Workers with advanced AI literacy are also more likely to feel the pressure of AI-fuelled productivity expectations: 52% of advanced users say they feel pressure to work faster due to AI, compared with 26% of beginners.

Call for structured, lifelong AI learning

Despite the scale of the opportunity and the risks, AI training remains patchy. Only 48% of workers receive any AI training from their employer, and just 11% receive structured, ongoing support. Younger workers spend an average of 45 hours per year on AI training, compared with 35 hours for boomers.

RMIT Online CEO Nic Cola said relying on informal learning is no longer enough.

“The research makes it clear that self-guided, ad-hoc experimentation is not enough to move the needle on national productivity. We are seeing a landscape of ‘shadow AI’ where nearly half (49%) of workers are teaching themselves through trial and error, often building surface-level technical skills while critical judgement lags,” he said.

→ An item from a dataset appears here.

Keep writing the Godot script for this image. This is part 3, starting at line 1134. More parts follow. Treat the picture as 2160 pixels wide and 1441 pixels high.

“For employees and the economy to benefit, employers must move away from informal guidance and invest in structured, accredited learning that prioritises critical thinking and strategic application.”

Das echoed the need to embed AI literacy across entire careers, not just among early adopters.

“We also need to embed AI literacy across all career stages, but particularly for senior leaders, as they are more likely to influence AI adoption across the organisation,” she said. “What’s more, by progressing half of AI beginners to an intermediate level, we can unlock a massive $18.9 billion dividend for the economy.”

The report concludes that Australian businesses now have a narrow window to turn widespread AI use into genuine competitive advantage by targeting the skills that matter most: critical evaluation, ethical decision-making, transferability of skills across tasks, and clear rules on when and how AI can be used.

With AI adoption racing ahead of capability, the message from RMIT Online and Deloitte is clear: without structured, judgement-focused training at all levels – especially in the C-suite – Australia risks paying a growing “AI beginner tax” in lost productivity, lower wages and rising organisational risk.